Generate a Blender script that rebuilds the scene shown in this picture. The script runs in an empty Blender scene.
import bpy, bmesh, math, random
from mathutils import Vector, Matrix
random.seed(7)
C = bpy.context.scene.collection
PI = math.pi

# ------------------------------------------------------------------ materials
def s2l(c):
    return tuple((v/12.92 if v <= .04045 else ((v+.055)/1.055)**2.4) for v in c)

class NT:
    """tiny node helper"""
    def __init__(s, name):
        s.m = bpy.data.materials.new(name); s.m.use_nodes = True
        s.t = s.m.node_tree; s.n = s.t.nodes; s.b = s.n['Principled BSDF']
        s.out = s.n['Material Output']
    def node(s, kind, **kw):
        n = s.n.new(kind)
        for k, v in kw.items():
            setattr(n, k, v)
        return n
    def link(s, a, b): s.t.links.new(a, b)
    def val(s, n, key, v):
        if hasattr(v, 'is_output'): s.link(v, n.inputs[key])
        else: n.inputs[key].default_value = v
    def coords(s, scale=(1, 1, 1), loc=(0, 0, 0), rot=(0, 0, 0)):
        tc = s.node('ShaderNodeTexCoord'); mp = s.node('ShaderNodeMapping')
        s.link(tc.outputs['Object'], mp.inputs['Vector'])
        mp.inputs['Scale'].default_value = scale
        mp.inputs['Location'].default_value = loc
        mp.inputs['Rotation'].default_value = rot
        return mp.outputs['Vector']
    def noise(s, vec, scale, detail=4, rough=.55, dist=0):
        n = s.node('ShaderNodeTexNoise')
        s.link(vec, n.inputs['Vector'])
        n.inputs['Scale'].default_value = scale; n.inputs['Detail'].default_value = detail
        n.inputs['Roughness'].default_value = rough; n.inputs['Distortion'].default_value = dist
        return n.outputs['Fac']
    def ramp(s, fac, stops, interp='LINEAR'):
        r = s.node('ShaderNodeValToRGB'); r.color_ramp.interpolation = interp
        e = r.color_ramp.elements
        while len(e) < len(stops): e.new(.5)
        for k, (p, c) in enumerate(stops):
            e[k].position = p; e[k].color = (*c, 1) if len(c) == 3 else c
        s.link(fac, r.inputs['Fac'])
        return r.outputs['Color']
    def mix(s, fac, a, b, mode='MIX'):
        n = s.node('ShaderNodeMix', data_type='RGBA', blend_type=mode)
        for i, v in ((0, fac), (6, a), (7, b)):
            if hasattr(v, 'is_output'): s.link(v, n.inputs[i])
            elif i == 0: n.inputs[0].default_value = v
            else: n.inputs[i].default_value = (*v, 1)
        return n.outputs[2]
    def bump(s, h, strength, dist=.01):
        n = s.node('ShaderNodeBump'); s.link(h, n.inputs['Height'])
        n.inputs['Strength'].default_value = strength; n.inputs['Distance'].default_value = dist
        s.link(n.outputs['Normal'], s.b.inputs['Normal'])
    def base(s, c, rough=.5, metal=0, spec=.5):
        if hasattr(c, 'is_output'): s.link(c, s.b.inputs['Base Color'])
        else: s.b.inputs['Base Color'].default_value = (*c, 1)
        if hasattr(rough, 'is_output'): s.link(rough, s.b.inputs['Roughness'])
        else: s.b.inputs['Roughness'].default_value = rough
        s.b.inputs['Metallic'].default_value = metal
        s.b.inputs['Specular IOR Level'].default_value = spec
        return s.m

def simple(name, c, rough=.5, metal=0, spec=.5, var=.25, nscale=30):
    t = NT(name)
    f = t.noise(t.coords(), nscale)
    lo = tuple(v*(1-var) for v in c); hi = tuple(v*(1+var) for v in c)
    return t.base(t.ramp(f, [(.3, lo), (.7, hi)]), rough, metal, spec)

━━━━

• **What to produce**: Include the first line, the line containing "return tuple((v/12.92 if", and every line between them, copied exactly from the material above; output no other line.

• **Reply to the task**:
Generate a Blender script that rebuilds the scene shown in this picture. The script runs in an empty Blender scene.
import bpy, bmesh, math, random
from mathutils import Vector, Matrix
random.seed(7)
C = bpy.context.scene.collection
PI = math.pi

# ------------------------------------------------------------------ materials
def s2l(c):
    return tuple((v/12.92 if v <= .04045 else ((v+.055)/1.055)**2.4) for v in c)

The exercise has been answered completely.